Out of politeness, he started applying to schools. One day he came home to a letter, opened it, and read: “We do not accept you because you lack creativity, originality, and artistic ability.”
“I’m not shitting you,” Scott said. “Those are the exact words and why I remember it.”
During an interview at another school, he was asked about his clothing: “Who is this for? Where are the sportswear separates?"
“I was like, ‘Oh, these are for me and my friends.’ And they’re like, ‘Well, that’s not a clientele.’ And I beg to [expletive] differ!”
“Because, really, speaking your truth and for your people is how I have made my career. I honestly wouldn’t put things out that I couldn’t imagine somebody wearing whether it’s someone I know to the level of Rihanna or it’s a friend’s mom.”

His honesty, outgoing personality, and bold yet approachable nature followed him to the Pratt Institute. There, as a freshman, he acted as an unofficial intern for seniors, sewing buttons and doing whatever it took just to be involved.
“Sometimes you see something and think, ‘Oh, I hate that,’ and it helps you realize that’s not really you,” he said. “It’s very easy to think one thing is for you until you realize, ‘Actually, I’m more suited for something else.’”
Scott’s bold style even caught the eye of Marc Jacobs, who complimented him during a chance encounter on the street. Seizing the moment, Scott asked for an internship right then and there, landing an opportunity purely on the strength of his personality and drive, long before he had a degree.
“When I mentioned how people perceived my look at that time, I was the fashion show. Every single day," Scott said. "Because I didn’t have a runway to put it out there yet, my body was the canvas.”
Yet, he is wary of our current hyper-paced digital landscape, where an online platform or algorithm can update and suddenly “everything feels new starting ten minutes ago” with creators facing the constant, suffocating pressure of the question: What have you done lately?
“And that is part of the fault of our society currently, especially within the arts," Scott said. "It takes time to learn your craft. Your voice is part of who you are. And I think that in a very swipe-right world, it’s not conducive to that.”

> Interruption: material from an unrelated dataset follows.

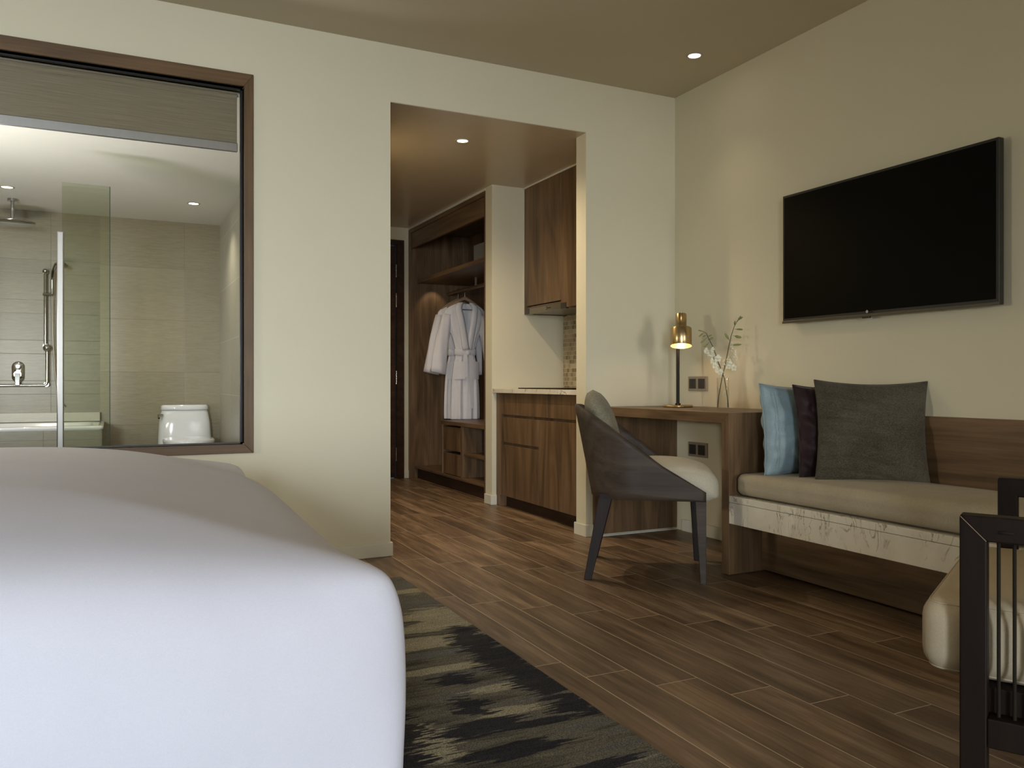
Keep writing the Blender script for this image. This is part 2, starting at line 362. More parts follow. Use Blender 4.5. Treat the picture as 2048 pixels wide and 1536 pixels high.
def rbox(cx, cy, cz, hx, hy, hz, r, n=10, puff=0, puffb=0, side=0):
    """rounded, puffed box as a grid on each face -> MB"""
    mb = MB()
    def pt(a, b, c):
        p = Vector((a*hx, b*hy, c*hz)); q = Vector((max(-hx+r, min(hx-r, p.x)), max(-hy+r, min(hy-r, p.y)), max(-hz+r, min(hz-r, p.z))))
        d = p-q; p2 = q+(d.normalized()*r if d.length > 1e-9 else d) if d.length > 0 else p
        if d.length == 0: p2 = p
        k = (1-a*a)*(1-b*b); p2 = Vector(p2)
        if c > 0: p2.z += puff*k*c
        else: p2.z += puffb*k*c
        kk = side*(1-c*c); p2.x += kk*a*(1-b*b); p2.y += kk*b*(1-a*a)
        return (cx+p2.x, cy+p2.y, cz+p2.z)
    ex = [r/h for h in (hx, hy, hz)]
    def ticks(h):
        e = min(.98, r/h); l = [-1+e*(1-math.cos(PI/2*i/5)) for i in range(6)]; l2 = [-x for x in l][::-1]
        return l+[l[-1]+(l2[0]-l[-1])*i/n for i in range(1, n)]+l2
    tx, ty, tz = ticks(hx), ticks(hy), ticks(hz)
    for c in (-1, 1):
        rows = [[pt(a, b, c) for a in (tx if c > 0 else tx[::-1])] for b in ty]; mb.grid(rows)
        rows = [[pt(a, c, b) for a in (tx if c < 0 else tx[::-1])] for b in tz]; mb.grid(rows)
        rows = [[pt(c, a, b) for a in (ty if c > 0 else ty[::-1])] for b in tz]; mb.grid(rows)
    return mb

def build(name, mb, mat, parent=None, world=True, bevel=0, weld=False, sub=0, bang=40):
    me = bpy.data.meshes.new(name)
    off = Vector((0, 0, 0))
    if parent is not None and world:
        q = parent
        while q is not None: off += Vector(q.location); q = q.parent
    vs = [tuple(Vector(v)-off) for v in mb.v]
    me.from_pydata(vs, [], mb.f); me.validate()
    if len(me.polygons) == len(mb.sm): me.polygons.foreach_set('use_smooth', mb.sm)
    if weld:
        bm = bmesh.new(); bm.from_mesh(me); bmesh.ops.remove_doubles(bm, verts=bm.verts, dist=2e-4)
        bmesh.ops.recalc_face_normals(bm, faces=bm.faces); bm.to_mesh(me); bm.free()
    me.materials.append(mat)
    o = bpy.data.objects.new(name, me); COL.objects.link(o)
    if parent is not None: o.parent = parent
    if bevel:
        b = o.modifiers.new('bevel', 'BEVEL'); b.width = bevel; b.segments = 2; b.limit_method = 'ANGLE'; b.angle_limit = math.radians(bang)
    if sub:
        b = o.modifiers.new('sub', 'SUBSURF'); b.levels = sub; b.render_levels = sub
    me.update(); return o
def thing(name, label, cat, loc=(0, 0, 0), rz=0, group=None):
    o = bpy.data.objects.new(name, None); COL.objects.link(o); o.empty_display_size = .1
    o.location = loc; o.rotation_euler = (0, 0, rz); o['label'] = label; o['category'] = cat
    if group: o['group'] = group
    return o
def tag(o, label, cat, group=None, kind=None):
    o['label'] = label; o['category'] = cat
    if group: o['group'] = group
    if kind: o['kind'] = kind
    return o
def struct(name, mb, mat, parent=None, bevel=0):
    o = build(name, mb, mat, parent, bevel=bevel)
    if parent is None: o['kind'] = 'structure'
    return o
def B(*a): return MB().box(*a)
def text_mesh(txt, size, name):
    c = bpy.data.curves.new(name, 'FONT'); c.body = txt; c.size = size; c.extrude = size*.02; c.align_x = 'LEFT'
    o = bpy.data.objects.new(name, c); COL.objects.link(o)
    dg = bpy.context.evaluated_depsgraph_get(); me = o.evaluated_get(dg).to_mesh()
    mb = MB(); mb.add([v.co.copy() for v in me.vertices], [tuple(p.vertices) for p in me.polygons])
    o.evaluated_get(dg).to_mesh_clear(); bpy.data.objects.remove(o); bpy.data.curves.remove(c)
    return mb

# ================================================================ room shell
YB, XR, H, HH = 4.08, 3.114, 2.655, 2.355
DX0, DX1 = 1.292, 2.474           # doorway
WX0, WX1, WZ0, WZ1 = -1.30, .562, .605, 2.318   # bathroom window opening
YF = 7.34
struct('floor', B(-2.7, 3.3, -5.2, YF+.1, -.1, 0), M['floor'])
w = MB()
w.box(-2.7, WX0, YB, 4.19, 0, H); w.box(WX0, WX1, YB, 4.19, 0, WZ0); w.box(WX0, WX1, YB, 4.19, WZ1, H)
w.box(WX1, DX0, YB, 4.19, 0, H); w.box(DX0, DX1, YB, 4.19, HH+.004, H); w.box(DX1, XR, YB, 4.19, 0, H)
struct('wall_back', w, M['wall'])
struct('wall_right', B(XR, XR+.12, -5.2, YF+.1, 0, H), M['wall'])
struct('wall_left', B(-2.7, -2.62, -5.2, YB, 0, H), M['wall'])
w = MB(); w.box(-1.55, 1.95, -5.1, -5.0, 0, H); w.box(-2.62, -1.55, -5.1, -5.0, 2.25, H); w.box(1.95, XR, -5.1, -5.0, 2.25, H); w.box(3.05, XR, -5.1, -5.0, 0, 2.25)
struct('wall_front', w, M['wall'])
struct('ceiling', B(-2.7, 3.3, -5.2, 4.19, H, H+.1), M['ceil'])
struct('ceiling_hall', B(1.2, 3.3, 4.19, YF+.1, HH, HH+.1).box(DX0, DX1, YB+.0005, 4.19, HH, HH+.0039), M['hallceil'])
struct('wall_hall_left', B(1.10, DX0, 4.19, YF+.1, 0, HH), M['wall'])
# entrance wall with door
w = MB(); w.box(2.455, XR, YF, YF+.1, 0, HH); w.box(1.29, 2.455, YF, YF+.1, 2.235, HH); w.box(1.29, 1.46, YF, YF+.1, 0, 2.235)
struct('wall_hall_far', w, M['wall'])
struct('wall_hall_right', B(2.50, XR, 5.45, 5.565, 0, HH), M['wall'])
# door
d = thing('door_1', 'dark wooden entrance door', 'door', (1.5, YF, 0)); del d['label']; del d['category']; d['kind'] = 'structure'
leaf = build('door_leaf', B(1.505, 2.375, YF+.015, YF+.06, .01, 2.18), M['doorwood'], d, bevel=.003)
build('door_frame', B(2.385, 2.455, YF-.015, YF+.09, 0, 2.235).box(1.46, 1.50, YF-.015, YF+.09, 0, 2.235).box(1.50, 2.385, YF-.015, YF+.09, 2.19, 2.235), M['wdark'], d, bevel=.003)
for z0, z1 in ((1.885, 2.005), (1.605, 1.735), (.885, 1.01), (.165, .29)):
    build('hinge', MB().tube([(2.381, YF-.004, z0), (2.381, YF-.004, z1)], .0055, 8), M['hook'], leaf)
# baseboards
def skirt(name, *boxes):
    m = MB()
    for x0, x1, y0, y1 in boxes: m.box(x0, x1, y0, y1, 0, .072)
    struct(name, m, M['skirt'], bevel=.004)
skirt('baseboard_back', (-2.62, DX0+.012, YB-.013, YB-.0005), (DX0, DX0+.012, YB-.0005, 4.19))
skirt('baseboard_jamb', (DX1-.012, 2.518, YB-.013, YB-.0005), (DX1-.012, DX1, YB-.0005, 4.20))
skirt('baseboard_right', (XR-.013, XR-.0005, 3.03, 4.0))
skirt('baseboard_hall', (2.488, 2.5, 5.438, 5.566), (2.5, 2.545, 5.438, 5.45), (2.455, 2.503, YF-.012, YF))
# tall front windows the daylight comes through (behind the camera)
for nm, x0, x1 in (('window_1', -2.62, -1.55), ('window_3', 1.95, 3.05)):
    w1 = thing(nm, 'x', 'x', ((x0+x1)/2, -5.05, 0)); del w1['label']; del w1['category']; w1['kind'] = 'structure'
    m = MB(); m.box(x0, x1, -5.1, -5.03, 0, .05).box(x0, x1, -5.1, -5.03, 2.2, 2.25).box(x0, x0+.05, -5.1, -5.03, .05, 2.2).box(x1-.05, x1, -5.1, -5.03, .05, 2.2)
    build('window_frame', m, M['framewood'], w1, bevel=.002)
    build('window_pane', B(x0+.05, x1-.05, -5.07, -5.065, .05, 2.2), M['glass'], w1)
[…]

His guiding belief has always been to follow your passion, because that is where happiness lives and where success naturally follows. For Scott, success is rooted in the pure joy of doing what he was born to do. From that authentic place, everything else flows outward with a "glow" that inevitably opens the right doors.
“I do crave the work sometimes. But I’ve decided for the time being that I can rest on my laurels a little bit—because, you know what? I am that bitch. I’m that bitch that did all this! And that should be good enough for me to feel confident.”